When the grass clippings do not degrade fast enough a spongy, soft mat can accumulate over time. This is also one of the causes of moss-growth. Ensure that the amount of grass clippings is never too large. A thick layer of filt can be removed with a rake.

The Rake
In spring/summer, when the grass is in full growth, it is often beneficial to rake the grass every now and then to remove old grass and erect flat grass. After mowing the lawn will usually quickly recuperate. This works great to prevent build-up of a filt-layer as discussed above.

Clover hates nitrogen (N), so use a fertiliser which contains nitrogen. Clover does not need to be a problem if you cut the grass on a regular basis. A benefit of clover is that it remains green until late in the season, and it carries flowers if left to grow.

Choose either organic or anorganic fertiliser.

  • Organic – activates little critters in the soil and hence improves the quality and structure of the soil. Examples are cow manure and compost and various commercially available fertilisers.

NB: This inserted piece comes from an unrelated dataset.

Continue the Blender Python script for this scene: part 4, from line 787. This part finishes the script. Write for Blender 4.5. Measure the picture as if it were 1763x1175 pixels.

    • the grass does not suffer burns
    • it works for a long period. When the temperature rises, life in the soil will become more active.
    • There are no growth-peeks
    • Applying twice per year suffices
    • The quality of the soil improves
    • The lawn is less susceptible to drought
    • Does not wash out


    • May stink
    • May be expensive
  • Anorganic – artificial fertiliser, ready-to-eat food for plants. Usually NPK 12+10+18 with Nitrogen, Phosphate and Potassium (that’s the K for Kalium). There are many varieties available.

    • Nutrients are directly available to the plant
    • Easy to apply
    • Cheap (several special types excluded)
    • Does not stink


    • Must be applied once every 5 to 6 weeks
    • Easy to forget, especially if the weather is unsuitable
    • Washes out – and can accumulate elsewhere.
    • Causes peeks in growth
    • Great risk of burning the grass (always apply on dry grass, preferably just before a rain shower).
    • Does not improve the soil

    When to apply fertiliser? Spring is the best moment. Start around March, after that apply small amounts until September (depending on the type and instructions of the fertiliser). A poor lawn can be revived by applying compost.

    Do not sprinkle too much, this is an error many people make. Watering too often will cause the grass to become “lazy”: it does not grow its roots deep down into the soil because it is able to get its moisture at the surface. This makes the lawn very vulnerable to drought. It is better to thoroughly soak once per week than a little bit more often, but make sure you do not do this in the full sun: this may cause burns on the grass. Do not allow puddles to form: use a “slow” sprinkler which covers a large area.

    You can use special scissors, a weed-eater (a machine with a string which rotates at high speeds and cuts, well, weed), or a large knife. I found the knife to give a very clean cut, especially if it is thoroughly sharpened. Beware that cutting ‘into’ the ground causes it to become dull rather quickly so don’t use your best blade.

    Also, using a sharp shovel (or the same knife) to ‘cut the lawn in pieces’ can give an extra growth impulse to the grass, as the chopped roots tend to rapidly regrow into a more dense network of young roots. If the grass is not lazy, the roots can go as deep as 20 to 30cm, providing a very good base for lush green on top.

    Strong grass
    With proper care, grass can be both beautiful and a playground. Pay attention to fertilisation, watering, taking care of moss and the quality of the soil and you too can have a nice lawn, even when it is ravaged by kids every now and then.